Corriere della Sera, 15 ottobre 2022
Il record di Ganna
Alle 21.01 di ieri, cavalcando una bici specialissima ma pur sempre telaio, manubrio e due ruote a propulsione umana, un ciclista ha sbriciolato per la prima volta il muro dei quattro minuti nei 4.000 metri dell’inseguimento individuale su pista. Significa oltre 60 all’ora di media, partendo da fermo e spingendo un rapporto da 10 metri a pedalata che a girare la pedivella a mano ci vogliono le braccia di un culturista.

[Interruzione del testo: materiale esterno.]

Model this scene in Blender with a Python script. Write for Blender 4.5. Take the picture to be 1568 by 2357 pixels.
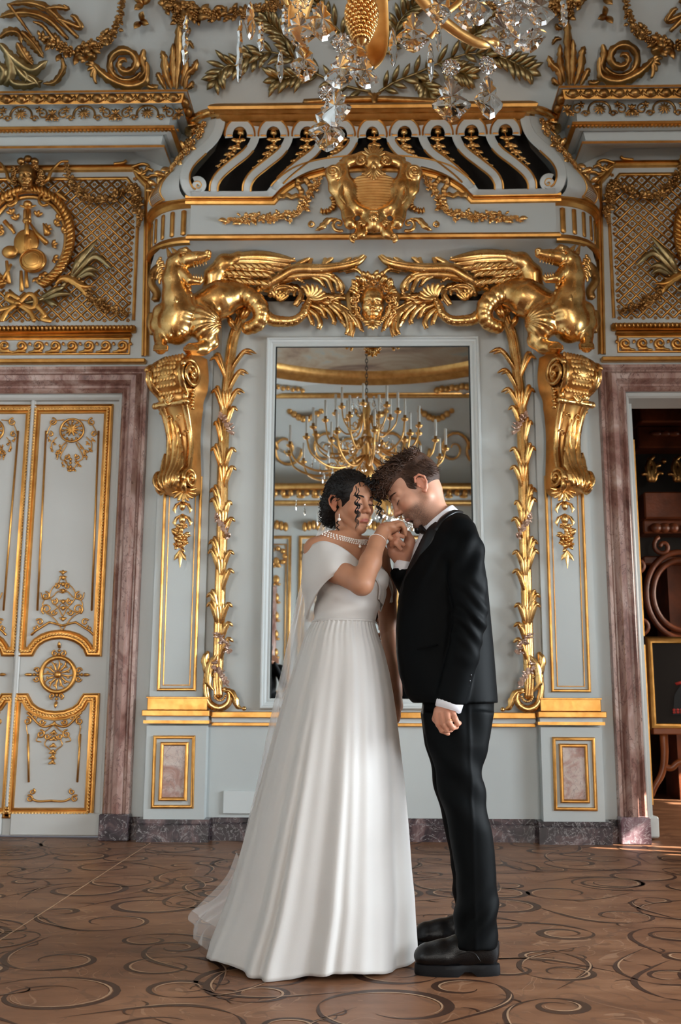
import bpy, math, random
import numpy as np
from mathutils import Vector, Matrix
random.seed(7); rng=np.random.default_rng(7)
PI=math.pi
for o in list(bpy.data.objects): bpy.data.objects.remove(o)
SC=bpy.context.scene; COL=SC.collection
# ------------------------------------------------------------------ camera
F_=2287.; PIT=math.radians(10.82); YAW=math.radians(1.25); ROL=math.radians(.2)
CAM=np.array([-.03,-6.84,.9])
SHX=850-(784+F_*math.tan(YAW)/math.cos(PIT))
fw=np.array([-math.sin(YAW)*math.cos(PIT),math.cos(YAW)*math.cos(PIT),math.sin(PIT)])
r0=np.array([math.cos(YAW),math.sin(YAW),0]); u0=np.cross(r0,fw)
RT=r0*math.cos(ROL)+u0*math.sin(ROL); UP=u0*math.cos(ROL)-r0*math.sin(ROL)
cd=bpy.data.cameras.new('camera'); cam=bpy.data.objects.new('camera',cd); COL.objects.link(cam)
m=Matrix.Identity(4)
for i,v in enumerate((RT,UP,-fw)):
    for j in range(3): m[j][i]=float(v[j])
for j in range(3): m[j][3]=float(CAM[j])
cam.matrix_world=m
cd.sensor_width=36; cd.sensor_fit='AUTO'; cd.lens=36*F_/2357.; cd.shift_x=-SHX/2357.; cd.clip_start=.05
cd.dof.use_dof=True; cd.dof.focus_distance=3.75; cd.dof.aperture_fstop=5.0
SC.camera=cam
def W(px,py,h=0.):
    """a place on the plane h metres in front of the main wall"""
    d=fw+RT*((px-784-SHX)/F_)+UP*((1178.5-py)/F_)
    return CAM+d*((-h-CAM[1])/d[1])
def PX(q):
    v=np.array(q)-CAM; z=v@fw
    return 784+SHX+F_*(v@RT)/z, 1178.5-F_*(v@UP)/z
# ------------------------------------------------------------------ light
w=bpy.data.worlds.new('world'); SC.world=w; w.use_nodes=True
w.node_tree.nodes['Background'].inputs[0].default_value=(.75,.86,1,1); w.node_tree.nodes['Background'].inputs[1].default_value=1.0
SC.view_settings.view_transform='Standard'; SC.view_settings.look='None'; SC.view_settings.exposure=-0.14; SC.view_settings.gamma=1
def area(name,loc,target,sx,sy,power,col):
    l=bpy.data.lights.new(name,'AREA'); l.shape='RECTANGLE'; l.size=sx; l.size_y=sy; l.energy=power; l.color=col; l.spread=math.radians(98)
    o=bpy.data.objects.new(name,l); COL.objects.link(o); o.location=loc
    o.rotation_euler=(Vector(target)-Vector(loc)).to_track_quat('-Z','Z').to_euler()
    return o
# daylight through the tall windows of the right wall and the back wall
WIN_R=[-3.1,-6.6,-10.1]; ROOMX=4.9; BACK=-13.2
LK=1.0
for y,k_ in zip(WIN_R,(.95,1.1,2.2)): area('window_daylight',(ROOMX-.12,y,1.95),(0,y,1.3 if y>-9 else 2.4),1.5,2.8,185*LK*k_,(.84,.93,1))
for x in (-3.3,3.3): area('window_daylight',(x,BACK+.12,2.1),(x,0,.9),1.5,2.8,100*LK,(1,.95,.88))
area('window_daylight',(-ROOMX+.12,-8.2,1.95),(0,-8.0,.9),1.5,2.8,45*LK,(1,.92,.84))
# the library beyond the right door
area('library_daylight',(5.6,2.0,2.2),(2.6,2.0,1.0),1.6,2.6,85*LK,(1,.9,.78))
sun=bpy.data.lights.new('sun','SUN'); sun.energy=42.0; sun.angle=.009; sun.color=(1,.93,.82)
so=bpy.data.objects.new('sun',sun); COL.objects.link(so)
SUND=Vector((-.80,.25,-.52)).normalized()
so.rotation_euler=SUND.to_track_quat('-Z','Z').to_euler()
# ------------------------------------------------------------------ materials
def mat(name): 
    m=bpy.data.materials.new(name); m.use_nodes=True
    nt=m.node_tree; b=nt.nodes['Principled BSDF']; return m,nt,b
def N(nt,t,**k):
    n=nt.nodes.new(t)
    for a,v in k.items():
        if a.startswith('i_'): n.inputs[int(a[2:]) if a[2:].isdigit() else a[2:]].default_value=v
        else: setattr(n,a,v)
    return n
def L(nt,a,b): nt.links.new(a,b)
def ramp(nt,fac,stops):
    r=N(nt,'ShaderNodeValToRGB'); e=r.color_ramp.elements
    while len(e)<len(stops): e.new(.5)
    for i,(p,c) in enumerate(stops):
        e[i].position=p; e[i].color=(*c,1) if len(c)==3 else c
    L(nt,fac,r.inputs[0]); return r
def coords(nt,scale=(1,1,1),loc=(0,0,0),rot=(0,0,0)):
    t=N(nt,'ShaderNodeNewGeometry'); mp=N(nt,'ShaderNodeMapping')
    mp.inputs['Scale'].default_value=scale; mp.inputs['Location'].default_value=loc; mp.inputs['Rotation'].default_value=rot
    L(nt,t.outputs['Position'],mp.inputs[0]); return mp.outputs[0]
def noise(nt,vec,scale,detail=3,rough=.5,dist=0):
    n=N(nt,'ShaderNodeTexNoise'); n.inputs['Scale'].default_value=scale; n.inputs['Detail'].default_value=detail
    n.inputs['Roughness'].default_value=rough; n.inputs['Distortion'].default_value=dist; L(nt,vec,n.inputs['Vector']); return n
def bump(nt,b,h,strength,dist=.01):
    n=N(nt,'ShaderNodeBump'); n.inputs['Strength'].default_value=strength; n.inputs['Distance'].default_value=dist
    L(nt,h,n.inputs['Height']); L(nt,n.outputs[0],b.inputs['Normal']); return n
def plain(name,c,rough=.5,metal=0,var=.06,vs=4,bmp=0,bs=60,**kw):
    m,nt,b=mat(name); b.inputs['Roughness'].default_value=rough; b.inputs['Metallic'].default_value=metal
    v=coords(nt); n=noise(nt,v,vs,4)
    lo=[max(0,x*(1-var)) for x in c]; hi=[min(1,x*(1+var)) for x in c]
    r=ramp(nt,n.outputs[0],[(.3,lo),(.7,hi)]); L(nt,r.outputs[0],b.inputs['Base Color'])
    if bmp: bump(nt,b,noise(nt,v,bs,3).outputs[0],bmp)
    for k,x in kw.items(): b.inputs[k].default_value=x
    return m
M={}
M['paint']=plain('wall_paint',(.52,.555,.55),.55,0,.03,1.5,.05,180)
M['paint_hi']=plain('moulding_paint',(.60,.64,.64),.38,0,.02,2)
M['paint_door']=plain('door_paint',(.50,.50,.48),.45,0,.03,2)
def goldmat(name,c,c2,rough,bs,bstr,vs=9):
    m,nt,b=mat(name); v=coords(nt); n=noise(nt,v,vs,5,.6); 
    r=ramp(nt,n.outputs[0],[(.35,c2),(.62,c)]); L(nt,r.outputs[0],b.inputs['Base Color'])
    b.inputs['Metallic'].default_value=1
    n2=noise(nt,v,30,3); rr=N(nt,'ShaderNodeMapRange'); rr.inputs[3].default_value=rough-.08; rr.inputs[4].default_value=rough+.10
    L(nt,n2.outputs[0],rr.inputs[0]); L(nt,rr.outputs[0],b.inputs['Roughness'])
    bump(nt,b,noise(nt,v,bs,3).outputs[0],bstr,.004)
    return m
M['gold']=goldmat('burnished_gold_leaf',(.88,.55,.22),(.60,.31,.09),.25,60,.05)
M['gold_matt']=goldmat('matt_gold_leaf',(.80,.47,.17),(.62,.33,.10),.40,60,.06)
M['gold_paint']=goldmat('gilded_moulding',(.70,.37,.11),(.52,.25,.06),.36,25,.12)
M['gold_dark']=goldmat('aged_gold_leaf',(.52,.29,.10),(.26,.12,.035),.34,50,.3)
M['gold_green']=goldmat('greenish_gold_leaf',(.42,.32,.16),(.22,.16,.07),.33,50,.3)
M['silver_rose']=goldmat('rose_silver_leaf',(.74,.55,.45),(.48,.30,.22),.3,80,.2)
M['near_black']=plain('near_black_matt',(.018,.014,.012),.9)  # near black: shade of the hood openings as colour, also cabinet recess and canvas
M['iron']=plain('iron',(.03,.035,.035),.5,.6)
def marble(name,cols,sc,vein,rough=.22,stretch=(1,1,1)):
    m,nt,b=mat(name); v=coords(nt,stretch); n=noise(nt,v,sc,8,.62,1.2)
    r=ramp(nt,n.outputs[0],cols)
    n2=noise(nt,v,sc*1.7,6,.6,2.0); a=N(nt,'ShaderNodeMath',operation='SUBTRACT'); a.inputs[1].default_value=.5; L(nt,n2.outputs[0],a.inputs[0])
    ab=N(nt,'ShaderNodeMath',operation='ABSOLUTE'); L(nt,a.outputs[0],ab.inputs[0])
    rv=ramp(nt,ab.outputs[0],[(0,(1,1,1)),(vein[1],(0,0,0))])
    mx=N(nt,'ShaderNodeMix',data_type='RGBA'); L(nt,rv.outputs[0],mx.inputs[0]); L(nt,r.outputs[0],mx.inputs[6]); mx.inputs[7].default_value=(*vein[0],1)
    L(nt,mx.outputs[2],b.inputs['Base Color']); b.inputs['Roughness'].default_value=rough
    return m
M['marble_pink']=marble('pink_marble',[(.25,(.085,.038,.032)),(.42,(.25,.125,.10)),(.55,(.40,.255,.215)),(.72,(.58,.46,.41))],4.2,((.10,.05,.045),.014),.2,(1,1,.5))
M['marble_panel']=marble('pink_marble_inset',[(.28,(.20,.075,.06)),(.44,(.42,.24,.20)),(.56,(.56,.44,.39)),(.75,(.66,.58,.53))],7,((.16,.12,.12),.012),.25)
M['marble_dark']=marble('dark_marble',[(.3,(.012,.010,.012)),(.5,(.05,.035,.04)),(.63,(.16,.10,.10)),(.8,(.38,.30,.29))],5,((.45,.42,.42),.012),.18)
M['marble_plum']=marble('plum_marble',[(.3,(.08,.04,.05)),(.5,(.20,.12,.14)),(.7,(.38,.28,.30))],5,((.5,.45,.47),.015),.18)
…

Il paragone con il muro dei 4’ sul miglio sfondato, correndo, da Roger Bannister nel 1954 non è sacrilego.
Quell’essere umano è Filippo Ganna, il suo 3’59”636 oltre che nuovo primato del mondo (a scendere sotto i 4’ c’era riuscito l’americano Lambie, ma in un test e con il vantaggio enorme dei 2000 metri di quota) gli vale il quinto titolo mondiale. Nessuno c’era mai arrivato prima dai tempi di Peters e Coppi che inaugurarono la regina delle discipline su pista nel 1946.
Soltanto sabato scorso Ganna aveva portato a livelli stellari il record dell’Ora, coprendo 56,792 chilometri sulla pista svizzera di Grenchen: è come – le parole sono di Filippo – se nella stessa edizione dei Mondiali di atletica qualcuno vincesse gli 800 metri e la maratona, acido lattico puro e resistenza estrema.
Ieri nella finalissima Ganna ha avuto un avversario di eccezione, il gigante friulano Jonathan Milan, arrivato allo spareggio con una qualificazione straordinaria. Milan, un Ganna più grosso, più potente e più irruento, è uscito come un missile dai blocchi di partenza. Mai si erano visti un primo giro da 20”9 e un primo chilometro da 66”12. A quel punto Filippo, più razionale e penalizzato in avvio da una bici-razzo difficilissima da lanciare, aveva un secondo e mezzo di ritardo. Poi il piemontese ha ridotto il distacco agganciando il compagno di allenamento dopo 2500 metri per prendere il volo verso record e titolo.
Dietro a una prestazione disumana, un retroscena rivela la sensibilità e l’umanità del ciclista più veloce del mondo. «Alle 10 del mattino, prima ancora di scendere in pista per le qualifiche – racconta Pippo – volevo fare le valigie e andare di corsa a casa. Ero in crisi nera, stanco e demotivato. Se sono rimasto a Parigi è merito dei miei compagni di squadra e di allenamento che mi hanno fatto coraggio e trascinato in pista quasi di forza. Superata la crisi, tutto il resto è venuto naturale».
In Ganna, di colpo, era affiorata la fatica dei 10 mila chilometri totalizzati in gare su strada da febbraio a settembre, dello sforzo disumano di un Tour de France dove dopo aver dato tutto per i capitani della sua Ineos fin dal primo metro si doveva poi trascinare al traguardo superando montagne su montagne. Ma anche delle cronometro dove tutti si aspettano vittorie seriali, della pista di cui è il Re, di un ruolo di salvatore della patria ciclistica che sta diventando un incubo.
La doppia impresa dell’ultima settimana ha fatto capire, se ce ne fosse bisogno, quale motore, quale testa, quale cuore abbia questo ragazzone che non sa dire mai di no, che soffre fin troppo ogni controprestazione (che poi al massimo è un secondo o un terzo posto) e che quando si vuole isolare monta la bici e i rulli in funivia e resta dieci giorni su un cucuzzolo delle Alpi piemontesi. Pippo va celebrato, Pippo va anche e sopratutto rispettato.